Live depiction of the panel

In the meantime, these are my takeaways from the panel:

What are the incentives?

– Need to understand the incentives for every business unit.
– Consider the common good of the whole, instead of individualism
– Example of incentive: put OKRs and bonus on the shareability and growth of the users of your data products

Knowledge Graph and Data Mesh

– Knowledge Graph is an evolution of master data management.
– Data Mesh is an evolution of data lake.
– Knowledge Graph and Data Mesh complement each other. They need to go together.
– However, we still need to figure out how to put them together.
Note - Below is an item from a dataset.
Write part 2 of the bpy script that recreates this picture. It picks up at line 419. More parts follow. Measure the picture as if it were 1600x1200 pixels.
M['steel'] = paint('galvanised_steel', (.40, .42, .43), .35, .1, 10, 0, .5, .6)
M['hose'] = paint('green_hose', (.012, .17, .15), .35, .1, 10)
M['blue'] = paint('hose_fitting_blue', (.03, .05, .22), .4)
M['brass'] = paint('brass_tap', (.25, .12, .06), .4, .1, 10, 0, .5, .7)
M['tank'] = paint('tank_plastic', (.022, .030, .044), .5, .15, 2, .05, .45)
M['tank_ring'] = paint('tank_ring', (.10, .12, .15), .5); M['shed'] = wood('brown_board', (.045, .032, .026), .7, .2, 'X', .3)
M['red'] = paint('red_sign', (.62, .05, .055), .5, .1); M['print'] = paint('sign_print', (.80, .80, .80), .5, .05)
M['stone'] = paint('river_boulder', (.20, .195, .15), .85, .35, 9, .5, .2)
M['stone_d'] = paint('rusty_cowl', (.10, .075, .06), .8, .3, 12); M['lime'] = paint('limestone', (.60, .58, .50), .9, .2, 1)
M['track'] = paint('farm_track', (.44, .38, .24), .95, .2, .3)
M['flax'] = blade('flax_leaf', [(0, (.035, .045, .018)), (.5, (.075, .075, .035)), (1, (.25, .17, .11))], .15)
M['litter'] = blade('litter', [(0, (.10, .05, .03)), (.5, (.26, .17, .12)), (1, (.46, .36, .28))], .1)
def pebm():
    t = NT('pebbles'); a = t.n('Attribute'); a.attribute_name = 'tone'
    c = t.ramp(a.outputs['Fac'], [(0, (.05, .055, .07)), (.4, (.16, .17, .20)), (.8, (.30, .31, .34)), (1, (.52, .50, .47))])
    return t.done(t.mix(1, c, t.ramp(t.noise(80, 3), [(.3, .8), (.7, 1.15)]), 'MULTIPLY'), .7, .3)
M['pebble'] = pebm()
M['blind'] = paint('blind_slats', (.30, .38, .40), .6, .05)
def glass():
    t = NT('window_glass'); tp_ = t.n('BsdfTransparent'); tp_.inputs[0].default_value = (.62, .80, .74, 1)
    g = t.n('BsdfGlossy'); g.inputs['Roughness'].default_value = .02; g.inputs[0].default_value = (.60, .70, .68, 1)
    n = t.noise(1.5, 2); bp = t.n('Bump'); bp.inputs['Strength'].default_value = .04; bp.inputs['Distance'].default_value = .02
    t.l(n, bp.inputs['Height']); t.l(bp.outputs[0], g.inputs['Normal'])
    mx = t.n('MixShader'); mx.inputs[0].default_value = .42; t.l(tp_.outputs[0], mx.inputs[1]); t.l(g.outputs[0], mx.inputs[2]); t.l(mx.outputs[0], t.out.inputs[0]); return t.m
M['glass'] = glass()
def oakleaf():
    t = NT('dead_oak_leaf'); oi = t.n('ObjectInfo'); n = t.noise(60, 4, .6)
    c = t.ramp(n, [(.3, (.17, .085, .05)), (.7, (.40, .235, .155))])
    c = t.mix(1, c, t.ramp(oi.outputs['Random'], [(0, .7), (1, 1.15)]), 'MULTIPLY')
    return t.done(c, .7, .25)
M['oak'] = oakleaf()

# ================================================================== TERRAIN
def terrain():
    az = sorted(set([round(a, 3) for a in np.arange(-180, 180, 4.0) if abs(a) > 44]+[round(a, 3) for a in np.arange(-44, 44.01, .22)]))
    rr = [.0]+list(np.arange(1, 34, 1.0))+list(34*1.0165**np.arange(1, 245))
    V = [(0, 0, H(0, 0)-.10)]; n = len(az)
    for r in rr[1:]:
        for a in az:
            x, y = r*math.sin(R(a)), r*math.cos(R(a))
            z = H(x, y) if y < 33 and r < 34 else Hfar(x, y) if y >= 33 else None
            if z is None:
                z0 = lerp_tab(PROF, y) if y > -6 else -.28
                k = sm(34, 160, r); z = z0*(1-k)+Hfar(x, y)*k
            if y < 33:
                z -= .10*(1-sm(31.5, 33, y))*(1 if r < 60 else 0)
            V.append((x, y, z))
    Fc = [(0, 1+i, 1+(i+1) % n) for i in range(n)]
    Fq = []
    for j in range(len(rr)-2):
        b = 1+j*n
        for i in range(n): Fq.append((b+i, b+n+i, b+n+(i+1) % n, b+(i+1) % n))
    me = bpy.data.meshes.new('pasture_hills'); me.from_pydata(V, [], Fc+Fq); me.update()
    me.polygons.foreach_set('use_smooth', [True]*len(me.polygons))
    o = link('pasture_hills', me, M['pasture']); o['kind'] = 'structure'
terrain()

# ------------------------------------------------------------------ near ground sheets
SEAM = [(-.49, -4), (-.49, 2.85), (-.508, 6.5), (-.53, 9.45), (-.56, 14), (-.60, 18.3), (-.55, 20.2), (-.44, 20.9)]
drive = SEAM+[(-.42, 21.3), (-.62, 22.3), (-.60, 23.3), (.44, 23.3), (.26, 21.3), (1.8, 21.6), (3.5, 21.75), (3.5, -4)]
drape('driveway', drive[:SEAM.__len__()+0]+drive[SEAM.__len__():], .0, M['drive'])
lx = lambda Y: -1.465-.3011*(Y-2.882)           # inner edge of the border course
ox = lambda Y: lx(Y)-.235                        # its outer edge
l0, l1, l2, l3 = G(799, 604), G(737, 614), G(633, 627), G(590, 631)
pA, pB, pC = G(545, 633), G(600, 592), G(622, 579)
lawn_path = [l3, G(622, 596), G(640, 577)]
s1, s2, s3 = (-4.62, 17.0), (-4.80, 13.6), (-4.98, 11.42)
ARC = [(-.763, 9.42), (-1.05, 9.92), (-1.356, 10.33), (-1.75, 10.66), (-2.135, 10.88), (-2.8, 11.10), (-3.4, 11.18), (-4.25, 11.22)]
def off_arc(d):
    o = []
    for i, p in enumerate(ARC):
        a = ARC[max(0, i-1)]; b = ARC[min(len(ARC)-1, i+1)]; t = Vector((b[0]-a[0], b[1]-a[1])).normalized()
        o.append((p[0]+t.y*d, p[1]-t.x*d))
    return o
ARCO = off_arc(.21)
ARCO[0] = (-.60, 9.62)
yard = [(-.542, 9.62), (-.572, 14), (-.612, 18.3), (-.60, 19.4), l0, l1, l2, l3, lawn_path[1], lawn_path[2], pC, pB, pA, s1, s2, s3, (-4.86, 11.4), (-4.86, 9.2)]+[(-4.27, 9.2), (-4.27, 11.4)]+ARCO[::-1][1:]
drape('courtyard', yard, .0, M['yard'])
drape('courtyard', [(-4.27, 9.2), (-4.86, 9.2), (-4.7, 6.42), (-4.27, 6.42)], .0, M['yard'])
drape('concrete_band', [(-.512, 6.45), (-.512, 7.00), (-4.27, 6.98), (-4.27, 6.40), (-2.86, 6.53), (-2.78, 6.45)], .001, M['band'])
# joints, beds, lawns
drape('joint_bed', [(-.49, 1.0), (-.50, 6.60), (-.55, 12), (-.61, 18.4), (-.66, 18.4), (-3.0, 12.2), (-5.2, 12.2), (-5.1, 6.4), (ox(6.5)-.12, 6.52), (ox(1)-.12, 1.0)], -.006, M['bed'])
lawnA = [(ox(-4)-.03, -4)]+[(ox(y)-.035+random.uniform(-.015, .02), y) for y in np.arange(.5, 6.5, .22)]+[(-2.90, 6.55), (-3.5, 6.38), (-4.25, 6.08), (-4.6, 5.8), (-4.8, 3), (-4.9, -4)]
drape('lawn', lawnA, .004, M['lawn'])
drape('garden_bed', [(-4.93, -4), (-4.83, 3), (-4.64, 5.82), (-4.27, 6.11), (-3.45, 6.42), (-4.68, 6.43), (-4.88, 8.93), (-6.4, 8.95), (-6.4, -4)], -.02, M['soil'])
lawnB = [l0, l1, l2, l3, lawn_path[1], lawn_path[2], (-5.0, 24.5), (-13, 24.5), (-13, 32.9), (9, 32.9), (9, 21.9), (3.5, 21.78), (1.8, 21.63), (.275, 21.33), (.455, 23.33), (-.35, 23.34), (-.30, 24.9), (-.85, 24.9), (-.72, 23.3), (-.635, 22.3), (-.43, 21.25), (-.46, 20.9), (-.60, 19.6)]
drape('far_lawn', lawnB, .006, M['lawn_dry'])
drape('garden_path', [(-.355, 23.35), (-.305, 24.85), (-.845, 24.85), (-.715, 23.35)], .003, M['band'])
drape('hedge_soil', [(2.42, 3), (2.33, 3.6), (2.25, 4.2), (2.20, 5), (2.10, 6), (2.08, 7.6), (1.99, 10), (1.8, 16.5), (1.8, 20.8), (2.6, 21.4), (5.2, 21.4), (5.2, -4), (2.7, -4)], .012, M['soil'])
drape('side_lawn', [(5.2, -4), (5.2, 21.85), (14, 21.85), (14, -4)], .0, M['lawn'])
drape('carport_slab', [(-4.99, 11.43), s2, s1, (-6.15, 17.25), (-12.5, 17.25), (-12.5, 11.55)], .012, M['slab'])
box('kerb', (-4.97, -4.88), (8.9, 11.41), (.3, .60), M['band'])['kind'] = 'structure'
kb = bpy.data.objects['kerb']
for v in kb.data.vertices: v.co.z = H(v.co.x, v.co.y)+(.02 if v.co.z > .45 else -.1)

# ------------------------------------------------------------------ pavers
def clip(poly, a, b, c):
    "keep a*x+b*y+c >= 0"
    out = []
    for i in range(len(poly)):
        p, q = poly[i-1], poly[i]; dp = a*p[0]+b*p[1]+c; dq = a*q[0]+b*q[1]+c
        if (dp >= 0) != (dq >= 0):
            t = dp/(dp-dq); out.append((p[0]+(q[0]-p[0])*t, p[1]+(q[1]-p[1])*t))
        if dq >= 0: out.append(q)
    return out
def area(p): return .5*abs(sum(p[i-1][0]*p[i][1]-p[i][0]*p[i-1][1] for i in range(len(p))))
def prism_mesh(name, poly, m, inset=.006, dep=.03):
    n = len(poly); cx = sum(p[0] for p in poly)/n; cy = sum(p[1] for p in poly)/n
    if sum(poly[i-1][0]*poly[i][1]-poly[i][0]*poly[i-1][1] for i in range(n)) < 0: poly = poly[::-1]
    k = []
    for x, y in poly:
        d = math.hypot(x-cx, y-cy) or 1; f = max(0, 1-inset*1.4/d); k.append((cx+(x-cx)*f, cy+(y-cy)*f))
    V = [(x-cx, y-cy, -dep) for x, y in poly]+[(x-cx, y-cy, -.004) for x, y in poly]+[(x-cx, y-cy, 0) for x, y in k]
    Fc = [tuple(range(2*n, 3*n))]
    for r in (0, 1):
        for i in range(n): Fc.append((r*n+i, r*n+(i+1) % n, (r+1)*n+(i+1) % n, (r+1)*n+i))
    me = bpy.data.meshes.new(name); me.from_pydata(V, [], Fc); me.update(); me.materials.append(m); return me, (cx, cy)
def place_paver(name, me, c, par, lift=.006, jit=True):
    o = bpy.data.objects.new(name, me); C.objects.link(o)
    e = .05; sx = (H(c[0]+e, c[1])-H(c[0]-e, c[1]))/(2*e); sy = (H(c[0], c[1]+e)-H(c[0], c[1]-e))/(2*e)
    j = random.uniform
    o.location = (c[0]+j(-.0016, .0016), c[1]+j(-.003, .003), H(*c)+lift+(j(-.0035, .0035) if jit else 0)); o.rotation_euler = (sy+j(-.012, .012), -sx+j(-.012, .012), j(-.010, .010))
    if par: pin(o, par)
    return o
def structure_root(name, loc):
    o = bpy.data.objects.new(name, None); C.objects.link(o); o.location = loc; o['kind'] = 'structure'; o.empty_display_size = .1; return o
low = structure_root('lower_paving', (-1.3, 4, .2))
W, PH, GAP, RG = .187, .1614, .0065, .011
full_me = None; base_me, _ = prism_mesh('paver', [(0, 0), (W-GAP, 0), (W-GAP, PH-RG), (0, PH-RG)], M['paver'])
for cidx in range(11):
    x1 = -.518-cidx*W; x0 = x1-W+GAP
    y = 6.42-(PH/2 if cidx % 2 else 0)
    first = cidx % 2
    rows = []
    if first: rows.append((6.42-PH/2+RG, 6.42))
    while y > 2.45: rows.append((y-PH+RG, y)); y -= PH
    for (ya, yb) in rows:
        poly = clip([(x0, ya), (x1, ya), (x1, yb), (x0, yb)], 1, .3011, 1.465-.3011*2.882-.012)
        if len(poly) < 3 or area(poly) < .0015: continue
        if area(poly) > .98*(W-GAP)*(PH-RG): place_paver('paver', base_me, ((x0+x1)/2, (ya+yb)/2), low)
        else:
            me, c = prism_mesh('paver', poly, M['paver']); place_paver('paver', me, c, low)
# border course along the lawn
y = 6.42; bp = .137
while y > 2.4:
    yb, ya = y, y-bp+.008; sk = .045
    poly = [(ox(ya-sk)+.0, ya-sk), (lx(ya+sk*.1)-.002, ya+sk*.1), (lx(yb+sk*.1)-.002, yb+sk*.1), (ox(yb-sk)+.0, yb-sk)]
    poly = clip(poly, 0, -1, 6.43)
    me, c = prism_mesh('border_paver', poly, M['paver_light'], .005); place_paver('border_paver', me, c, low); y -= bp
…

Centralization vs Decentralization

This was the controversial part of the discussion.
– Jay’s position is that the ultimate goal is to unified data and decentralized ownership of domain is a step in that direction. Zhamak and Teresa do not fully agree.
– Intuit’s approach: There are things that should be fix (can’t change, i.e. address), flexible (ability to extend) and customize (if you need to hit the ground running)
– Is the goal to unify data or have unifiable data?
– Centralization and Decentralization: sides of the same coin
– Centralize within a same line of business that is trying to solve the same problem. But can’t expect to follow all the new demands of data in the world.

People

– Need to have an answer to “what’s in for me?” question. See incentives takeaway.
– Consider Maslow’s hierarchy of needs
– Be bold, challenge the status quo
– Follow the playbook on change management

Honest, no-bs: What is a Data Product?

– Native data products which are close to the raw data. Intelligent data products which are derived from the native data products
– A data product is complete, clean, documented, with knowledge about the data, explanation on how people can use it, understand the freshness, lineage, useful
– If you find something wrong with the data product, you need to have ways of providing feedback.
– Data Products needs to have usability characteristics.
– Data has a Heartbeat: it needs to be alive. The code keeps the data alive. Code and data need to be together. Otherwise it’s like the body separated from the soul. (Beautifully said Zhamak!)